Dutch Member of European Parliament Sophie in’t Veld, vice chair of the European Parliament’s civil liberties committee urged the European authorities to act swiftly.
“Let’s turn this around and imagine this is not the United States having unlimited access to our data but the government of Mr. Putin or the Chinese government – would we still wonder if it’s an urgent issue? Nobody would ask that question,” she said.
“I have a particular concern about UK government data,” said Liberal Democrat MP Julian Huppert. “If the Government starts to do more work on a cloud system – which is being looked at for obvious reasons – have we had assurance that the US government would not access such data as foreign intelligence information, and whether there would there have to be unambiguous consent of UK citizens?”
“If the US will not give a clear assurance about government data then we will have to stop using the Cloud, as we cannot allow that to happen,” Huppert said.

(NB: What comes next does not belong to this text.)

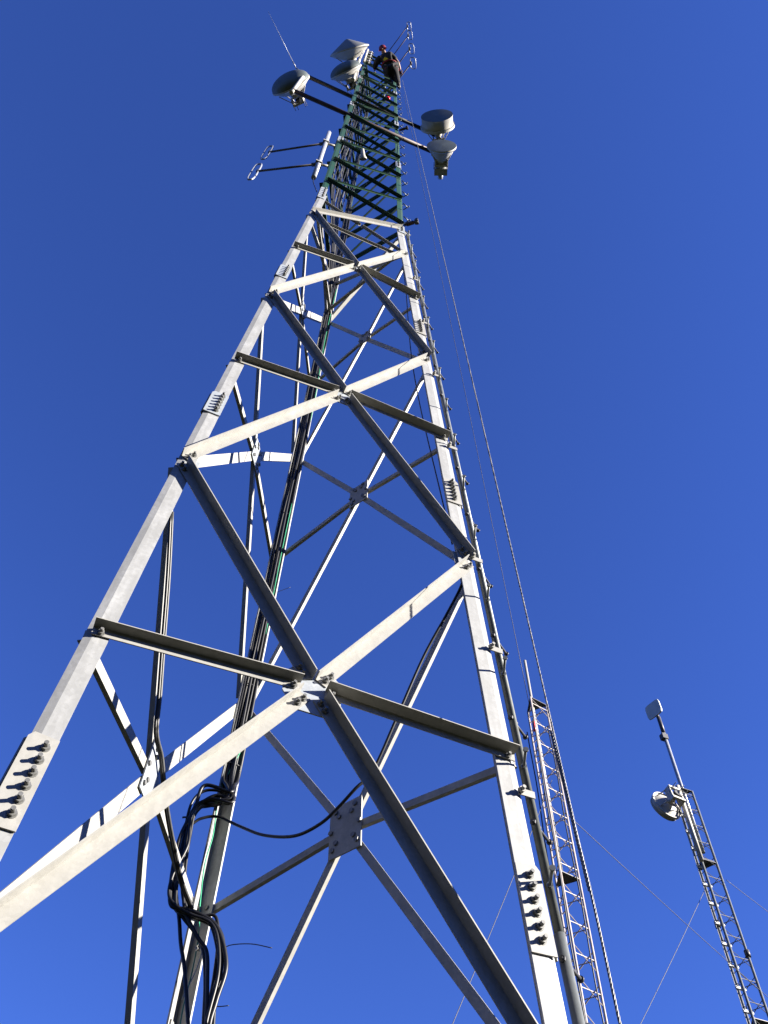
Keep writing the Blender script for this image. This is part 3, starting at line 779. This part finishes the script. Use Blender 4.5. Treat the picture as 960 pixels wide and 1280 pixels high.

“A lot of people wouldn’t realize where data is stored, and hence wouldn’t expect to be subject to US law,” Huppert continued. “The Government has a specific responsibility for personal data, and sensitive data can be stored offshore.”
“There is a very sensible increase in the government use of cloud computing, there are excellent reasons for cloud services, however there are concerns around security and this highlights one of them,” Huppert said, according to the Independent.
“US surveillance ambitions know no bounds,” said Isabella Sankey, director of Policy for Liberty. “he chilling US Foreign Intelligence Service Act treats all non-US citizens as enemy suspects.”
“The reality is that every time a British person uses a cloud service, whether email, social media or online shopping, they are at risk of having their entire communications stored and analyzed in a way that few people would argue is necessary or something that sets an example to the world that blanket surveillance should never be not the norm,” said Nick Pickles, director of Big Brother Watch.
Pickles, however, seems quite misinformed when he says, “It’s clear that what this legislation permits surveillance that would be ruled unconstitutional if the US government tried to use these powers on its own citizens.”
In reality, these powers are used on US citizens and Americans are subject to absurd levels of surveillance thanks to Department of Homeland Security grants, the work of the National Counterterrorism Center (which has the power to create and store dossiers on innocent Americans), and the National Security Agency.
While only some of the US government’s surveillance on US citizens is conducted under FISA and the FISA Amendments Act, it is clear that the Constitution really doesn’t factor into the equation.